Picture perfect: NASA’s new telescope will create ‘most colourful’ map of cosmos
Melbourne: NASA will soon launch a new telescope which it says will create the “most colourful” map of the cosmos ever made.
The SPHEREx telescope is relatively small but will provide a humongous amount of knowledge in its short two-year mission.
It is an infrared telescope designed to take spectroscopic images – ones that measure individual wavelengths of light from a source. By doing this it will be able to tell us about the formation of the universe, the growth of all galaxies across cosmic history, and the location of water and life-forming molecules in our own galaxy.

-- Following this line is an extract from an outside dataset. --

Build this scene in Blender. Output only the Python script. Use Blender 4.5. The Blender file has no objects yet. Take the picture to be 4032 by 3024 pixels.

In short, the mission – which is scheduled for launch on February 27, all things going well – will help us understand how the universe came to be, and why life exists inside it.
A massive leap forward
Everything in the universe, including you and the objects around you, emits light in many different colours. Our eyes split all that light into three bands – the brilliant greens of trees, blues of the sky and reds of a sunset – to synthesise a specific image.
But SPHEREx – short for Spectro-Photometer for the History of the Universe, Epoch of Reionization and Ices Explorer – will divide light from everything in the sky into 96 bands. This is a massive leap forward. It will cover the entire sky and offer new insights into the chemistry and physics of objects in the universe.
The mission will complement the work being done by other infrared telescopes in space, such as the James Webb Space Telescope and Hubble Space Telescope. Both of these telescopes are designed to make high-resolution measurements of the faintest objects in the universe, which means they only study a tiny part of the sky at any given time. For example, the sky is more than 15 million times larger than what the James Webb Space Telescope can observe at once.
In its entire mission the James Webb Space Telescope could not map out the whole sky the way SPHEREx will do in only a few months.
SPHEREx will take will take spectroscopic images of 1 billion galaxies, 100 million stars, and 10,000 asteroids. It will answer questions that require a view of the entire sky, which are missed out by the biggest telescopes that chase the highest resolution.
Measuring inflation
The first aim of SPHEREx is to measure what astronomers call cosmic inflation. This refers to the rapid expansion of the universe immediately after the Big Bang. The physical processes that drove cosmic inflation remain poorly understood. Revealing more information about inflation is possibly the most important research area of cosmology.
Inflation happened everywhere in the universe. To study it astronomers need to map the entire sky. SPHEREx is ideal for studying this huge mystery that is fundamental to our cosmos.
SPHEREx will use the spectroscopic images to measure the 3D positions of about a billion galaxies.